More than 60 courses last year connected to Minneapolis and St. Paul through field trips, guest speakers, civic engagement, and community partnerships.

Early this fall, art professor Eric Carroll handed out slips of paper, with a person’s name on each one, to his digital photography class.

By mid-October, the students had contacted the person whose name they received—a Minnesota AIDS Project volunteer living with HIV/AIDS—and conducted interviews and photo sessions. They wove the footage and images into multimedia presentations on their subjects’ stories, then presented their work at Macalester’s International Roundtable.

Experiences like these, Carroll says, are a key benefit of Macalester’s urban location: “This is exactly the kind of assignment that a website or magazine would assign a professional photographer—go out, get this person’s story, edit it together, and bring it back, and do it in a short amount of time.”
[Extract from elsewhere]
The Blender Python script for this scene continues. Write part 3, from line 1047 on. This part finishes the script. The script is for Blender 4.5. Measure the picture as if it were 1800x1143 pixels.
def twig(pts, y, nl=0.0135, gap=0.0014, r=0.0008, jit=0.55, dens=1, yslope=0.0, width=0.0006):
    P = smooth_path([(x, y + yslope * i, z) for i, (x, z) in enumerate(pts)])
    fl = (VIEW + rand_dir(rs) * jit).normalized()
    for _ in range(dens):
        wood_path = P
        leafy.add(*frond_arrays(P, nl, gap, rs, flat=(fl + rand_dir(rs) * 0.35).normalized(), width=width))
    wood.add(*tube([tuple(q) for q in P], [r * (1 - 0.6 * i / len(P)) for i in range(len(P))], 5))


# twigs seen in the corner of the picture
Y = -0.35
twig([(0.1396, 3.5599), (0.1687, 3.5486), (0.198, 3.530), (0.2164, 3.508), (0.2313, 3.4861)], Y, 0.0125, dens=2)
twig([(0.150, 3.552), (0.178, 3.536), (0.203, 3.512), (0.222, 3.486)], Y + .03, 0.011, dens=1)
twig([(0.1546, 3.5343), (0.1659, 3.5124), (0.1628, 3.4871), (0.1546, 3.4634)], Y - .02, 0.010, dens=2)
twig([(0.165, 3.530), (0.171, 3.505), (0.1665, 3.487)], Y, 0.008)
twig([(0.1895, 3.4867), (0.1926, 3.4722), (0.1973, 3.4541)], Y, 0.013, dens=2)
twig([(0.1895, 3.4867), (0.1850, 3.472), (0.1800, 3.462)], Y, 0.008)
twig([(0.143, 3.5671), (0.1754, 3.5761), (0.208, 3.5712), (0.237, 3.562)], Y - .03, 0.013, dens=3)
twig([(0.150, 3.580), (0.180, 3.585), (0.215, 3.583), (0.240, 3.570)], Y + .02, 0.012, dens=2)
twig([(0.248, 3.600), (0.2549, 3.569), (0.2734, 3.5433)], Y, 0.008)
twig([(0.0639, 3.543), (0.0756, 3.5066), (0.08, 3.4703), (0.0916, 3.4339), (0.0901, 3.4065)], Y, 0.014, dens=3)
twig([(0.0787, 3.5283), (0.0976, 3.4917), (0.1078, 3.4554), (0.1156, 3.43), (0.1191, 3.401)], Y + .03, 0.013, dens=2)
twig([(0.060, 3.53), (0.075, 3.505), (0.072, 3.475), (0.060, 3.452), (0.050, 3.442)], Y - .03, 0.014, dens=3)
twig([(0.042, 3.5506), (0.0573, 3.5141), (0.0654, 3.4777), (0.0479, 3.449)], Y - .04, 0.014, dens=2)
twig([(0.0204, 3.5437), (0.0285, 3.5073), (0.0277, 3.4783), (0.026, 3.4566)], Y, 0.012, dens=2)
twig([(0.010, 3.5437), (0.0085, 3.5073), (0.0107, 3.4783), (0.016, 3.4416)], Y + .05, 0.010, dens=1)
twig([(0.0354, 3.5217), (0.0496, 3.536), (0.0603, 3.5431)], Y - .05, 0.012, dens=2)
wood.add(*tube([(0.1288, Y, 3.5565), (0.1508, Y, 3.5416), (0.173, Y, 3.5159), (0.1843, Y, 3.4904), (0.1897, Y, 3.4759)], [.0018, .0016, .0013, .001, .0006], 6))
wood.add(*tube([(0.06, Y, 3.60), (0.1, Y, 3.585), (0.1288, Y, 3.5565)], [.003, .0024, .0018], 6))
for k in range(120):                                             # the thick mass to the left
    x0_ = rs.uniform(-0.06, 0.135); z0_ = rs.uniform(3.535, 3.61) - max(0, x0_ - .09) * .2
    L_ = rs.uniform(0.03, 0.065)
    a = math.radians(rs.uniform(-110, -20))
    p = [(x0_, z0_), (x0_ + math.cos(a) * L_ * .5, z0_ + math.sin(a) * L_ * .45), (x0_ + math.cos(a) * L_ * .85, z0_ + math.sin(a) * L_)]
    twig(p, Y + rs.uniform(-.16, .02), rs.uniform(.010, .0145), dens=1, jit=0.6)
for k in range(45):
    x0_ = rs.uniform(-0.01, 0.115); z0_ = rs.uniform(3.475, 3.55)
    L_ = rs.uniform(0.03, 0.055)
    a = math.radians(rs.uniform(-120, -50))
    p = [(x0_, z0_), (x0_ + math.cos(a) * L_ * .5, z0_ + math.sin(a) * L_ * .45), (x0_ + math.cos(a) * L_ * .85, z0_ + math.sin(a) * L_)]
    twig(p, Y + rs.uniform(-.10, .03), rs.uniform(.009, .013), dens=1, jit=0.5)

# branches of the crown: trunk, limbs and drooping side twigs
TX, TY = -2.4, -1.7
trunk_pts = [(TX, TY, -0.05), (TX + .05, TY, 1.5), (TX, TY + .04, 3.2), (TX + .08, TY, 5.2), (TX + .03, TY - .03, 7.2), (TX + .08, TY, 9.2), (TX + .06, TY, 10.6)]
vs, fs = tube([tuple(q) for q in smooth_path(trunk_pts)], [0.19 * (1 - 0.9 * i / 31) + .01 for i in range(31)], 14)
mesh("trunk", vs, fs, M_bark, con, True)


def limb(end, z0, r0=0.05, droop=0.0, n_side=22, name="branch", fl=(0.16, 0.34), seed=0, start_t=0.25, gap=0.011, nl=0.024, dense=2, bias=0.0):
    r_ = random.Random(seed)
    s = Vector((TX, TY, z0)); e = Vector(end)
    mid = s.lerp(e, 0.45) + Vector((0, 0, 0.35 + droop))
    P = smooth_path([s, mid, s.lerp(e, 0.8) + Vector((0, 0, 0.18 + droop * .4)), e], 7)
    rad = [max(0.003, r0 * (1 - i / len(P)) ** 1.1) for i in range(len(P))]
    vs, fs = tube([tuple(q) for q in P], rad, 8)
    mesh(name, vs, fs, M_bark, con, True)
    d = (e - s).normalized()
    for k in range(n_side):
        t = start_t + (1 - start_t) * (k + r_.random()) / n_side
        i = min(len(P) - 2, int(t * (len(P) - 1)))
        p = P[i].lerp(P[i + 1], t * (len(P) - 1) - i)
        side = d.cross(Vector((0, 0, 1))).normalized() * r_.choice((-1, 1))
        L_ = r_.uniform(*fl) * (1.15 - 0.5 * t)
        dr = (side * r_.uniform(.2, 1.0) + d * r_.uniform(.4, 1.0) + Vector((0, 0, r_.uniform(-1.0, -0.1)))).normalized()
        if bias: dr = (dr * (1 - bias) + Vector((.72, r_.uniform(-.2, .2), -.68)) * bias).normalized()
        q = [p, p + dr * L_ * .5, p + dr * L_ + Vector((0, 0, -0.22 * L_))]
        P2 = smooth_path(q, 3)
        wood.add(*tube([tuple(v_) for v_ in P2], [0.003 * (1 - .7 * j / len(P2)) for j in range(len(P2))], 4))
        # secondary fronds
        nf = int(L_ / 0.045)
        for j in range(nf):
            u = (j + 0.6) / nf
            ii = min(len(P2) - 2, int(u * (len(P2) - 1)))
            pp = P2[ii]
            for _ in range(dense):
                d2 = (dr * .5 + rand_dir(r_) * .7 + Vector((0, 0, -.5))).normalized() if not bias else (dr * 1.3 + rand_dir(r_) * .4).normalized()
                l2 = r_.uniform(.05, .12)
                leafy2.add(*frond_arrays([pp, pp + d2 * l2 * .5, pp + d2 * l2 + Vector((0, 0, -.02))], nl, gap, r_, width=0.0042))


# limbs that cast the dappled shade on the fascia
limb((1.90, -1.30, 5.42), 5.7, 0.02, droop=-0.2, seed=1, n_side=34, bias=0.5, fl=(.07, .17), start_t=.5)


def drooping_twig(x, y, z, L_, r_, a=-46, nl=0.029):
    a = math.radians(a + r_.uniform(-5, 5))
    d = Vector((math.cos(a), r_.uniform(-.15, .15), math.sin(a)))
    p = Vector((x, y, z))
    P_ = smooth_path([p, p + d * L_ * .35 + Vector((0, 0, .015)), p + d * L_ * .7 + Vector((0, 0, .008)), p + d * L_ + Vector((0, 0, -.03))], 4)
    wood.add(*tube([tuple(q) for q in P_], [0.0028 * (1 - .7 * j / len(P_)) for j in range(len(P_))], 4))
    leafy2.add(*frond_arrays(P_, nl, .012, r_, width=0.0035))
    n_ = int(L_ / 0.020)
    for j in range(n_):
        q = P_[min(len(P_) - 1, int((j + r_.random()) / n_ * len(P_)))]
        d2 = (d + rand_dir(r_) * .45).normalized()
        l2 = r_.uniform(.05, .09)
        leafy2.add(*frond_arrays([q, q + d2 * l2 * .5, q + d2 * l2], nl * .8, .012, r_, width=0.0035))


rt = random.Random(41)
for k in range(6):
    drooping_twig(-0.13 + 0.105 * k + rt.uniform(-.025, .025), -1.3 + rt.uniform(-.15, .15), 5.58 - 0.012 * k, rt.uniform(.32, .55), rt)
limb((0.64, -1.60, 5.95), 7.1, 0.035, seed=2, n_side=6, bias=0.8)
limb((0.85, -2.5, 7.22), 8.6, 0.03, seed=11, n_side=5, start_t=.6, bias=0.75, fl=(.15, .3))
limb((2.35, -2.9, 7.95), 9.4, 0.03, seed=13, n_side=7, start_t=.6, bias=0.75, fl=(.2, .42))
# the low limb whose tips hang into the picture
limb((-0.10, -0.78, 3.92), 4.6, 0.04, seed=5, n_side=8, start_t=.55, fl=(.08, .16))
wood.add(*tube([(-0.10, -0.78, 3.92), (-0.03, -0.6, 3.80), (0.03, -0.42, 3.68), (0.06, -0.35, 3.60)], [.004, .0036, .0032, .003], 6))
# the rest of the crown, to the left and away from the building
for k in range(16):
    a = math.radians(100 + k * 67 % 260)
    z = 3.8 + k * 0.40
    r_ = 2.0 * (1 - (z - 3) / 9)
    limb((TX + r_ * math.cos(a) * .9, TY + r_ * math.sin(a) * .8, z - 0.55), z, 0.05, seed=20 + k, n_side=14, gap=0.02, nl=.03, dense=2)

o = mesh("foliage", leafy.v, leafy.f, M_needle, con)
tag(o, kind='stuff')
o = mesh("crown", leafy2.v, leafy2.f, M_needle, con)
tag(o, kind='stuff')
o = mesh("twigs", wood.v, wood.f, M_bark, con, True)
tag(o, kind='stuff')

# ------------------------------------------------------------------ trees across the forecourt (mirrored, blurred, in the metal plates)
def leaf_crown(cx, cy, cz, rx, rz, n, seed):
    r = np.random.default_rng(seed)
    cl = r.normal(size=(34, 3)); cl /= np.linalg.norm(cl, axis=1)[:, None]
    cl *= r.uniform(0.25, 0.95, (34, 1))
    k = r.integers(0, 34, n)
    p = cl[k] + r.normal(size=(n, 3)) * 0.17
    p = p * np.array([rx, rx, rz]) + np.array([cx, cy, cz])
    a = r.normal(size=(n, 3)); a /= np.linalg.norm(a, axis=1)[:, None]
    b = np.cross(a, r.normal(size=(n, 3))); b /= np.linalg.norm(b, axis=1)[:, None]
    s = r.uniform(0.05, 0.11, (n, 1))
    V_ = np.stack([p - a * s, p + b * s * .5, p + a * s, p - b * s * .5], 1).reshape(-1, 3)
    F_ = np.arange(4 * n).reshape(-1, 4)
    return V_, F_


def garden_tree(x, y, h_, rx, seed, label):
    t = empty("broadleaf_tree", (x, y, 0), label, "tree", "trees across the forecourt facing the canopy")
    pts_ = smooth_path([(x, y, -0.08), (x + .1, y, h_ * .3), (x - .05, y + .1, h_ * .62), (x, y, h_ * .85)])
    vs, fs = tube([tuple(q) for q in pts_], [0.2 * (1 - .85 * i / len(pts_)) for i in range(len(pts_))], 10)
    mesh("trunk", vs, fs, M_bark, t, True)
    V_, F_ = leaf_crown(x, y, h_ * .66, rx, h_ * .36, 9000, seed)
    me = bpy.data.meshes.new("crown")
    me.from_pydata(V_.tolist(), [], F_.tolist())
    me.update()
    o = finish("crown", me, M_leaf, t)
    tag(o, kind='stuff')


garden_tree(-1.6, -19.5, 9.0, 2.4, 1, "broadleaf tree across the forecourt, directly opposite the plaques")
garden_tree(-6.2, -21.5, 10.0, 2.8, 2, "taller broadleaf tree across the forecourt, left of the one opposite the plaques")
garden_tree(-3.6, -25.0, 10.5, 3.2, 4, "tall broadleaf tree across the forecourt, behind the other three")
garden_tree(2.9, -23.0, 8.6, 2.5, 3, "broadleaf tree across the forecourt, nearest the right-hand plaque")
Thanks to support from Macalester’s Civic Engagement Center (CEC) and a Mellon Foundation grant for immersive learning, more than 60 courses last year connected to Minneapolis and St. Paul through field trips, guest speakers, civic engagement, and community partnerships.

With help from CEC associate director Paul Schadewald, economics chair Karine Moe has modified her Economics of Poverty syllabus to include more community-based learning. “When I first started teaching the class, it was very academic: we read a lot of journal articles,” says Moe. “The feedback I got from the students was, ‘Here we are in this big city, and we have all this access to organizations that work with people who are in poverty, and we don’t make any use of them.’ [We] worked to create more hands-on or real-world experiences in the classroom.”

For Macalester students, getting out into the neighborhoods shows how the theory and policies they study in the classroom play out in the metro area where they live. “It doesn’t cut it to just be talking about policy in the classroom,” says Kelly Hardin ’14 (Derwood, Md.), who visited two urban farms for her Food Politics class. “You have to really get out there and see what it looks like on the ground.”